The Senate result in New South Wales showed that, despite other parties competing to the left of the Labor Party on some issues, we continued to poll strongly, with approximately 43 per cent of the total vote on the first count. This was an excellent result, I believe, in view of the 9 per cent polled by the NDP. One disturbing feature of the vote in New South Wales, however, is that in some rural areas, particularly in Riverina-Darling, the Labor Party vote in the Senate exceeded that received in the House of Representatives. The vote in the House of Representatives in Riverina-Darling was approximately 45 per cent, yet in the Senate it was in excess of 47 per cent, and that is not the only example in rural New South Wales. The results require some careful research and a lot of work by our Party before the next election.

The Hawke Labor Government has now the opportunity to be the longest serving Labor Government in Australia's history, with the next election possibly being held as late as April 1988. It is also the first time in history that the Labor Party is presiding over an Australian economy which is on the up-swing as opposed to being elected to government in time of crisis. For the record, almost 400,000 more Australians are now in work since the historical National Economic Summit Conference in April 1983. We are well on the way to achieving our campaign promise, a target of 500,000 more jobs in the first three years of a Labor government. At the same time, we halved the inflation rate inherited from the Fraser-Howard years. Australia's inflation rate is now only 5.3 per cent. Further, the number of days lost during industrial disputation has falled to its lowest level for 16 years.

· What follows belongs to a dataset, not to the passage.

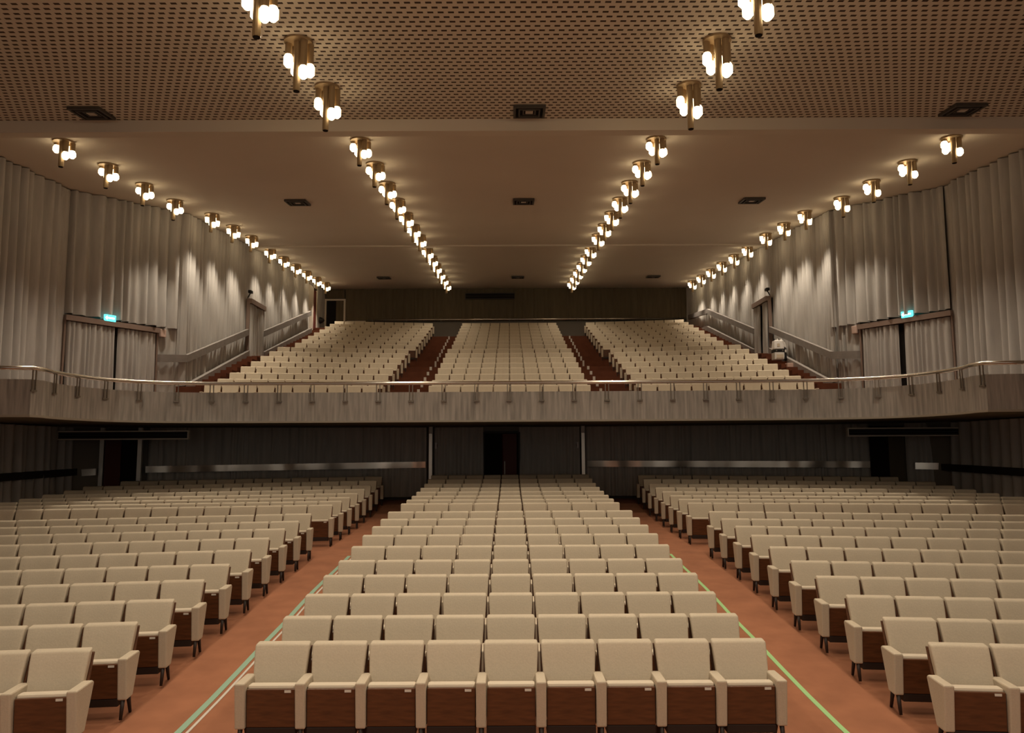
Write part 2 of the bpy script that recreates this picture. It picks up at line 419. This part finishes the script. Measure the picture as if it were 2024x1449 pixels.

Senator Walters —Come on, come on.

Senator SIBRAA —If Senator Walters does not like those statistics that is tough, but that is the record at the moment-we have the lowest level of industrial disputation for 16 years. It is clear that the wish of the Australian people at the last election, to have a Labor Government in Canberra, has been fulfilled. With such a fine record of achievement in the previous 20 months, this is not surprising. If the Labor Government is allowed to do what it was elected to do and implement its program of reform, the Australian people, so clearly benefiting from the policies of the Labor Party, can again be expected to return a Labor Government in 1988.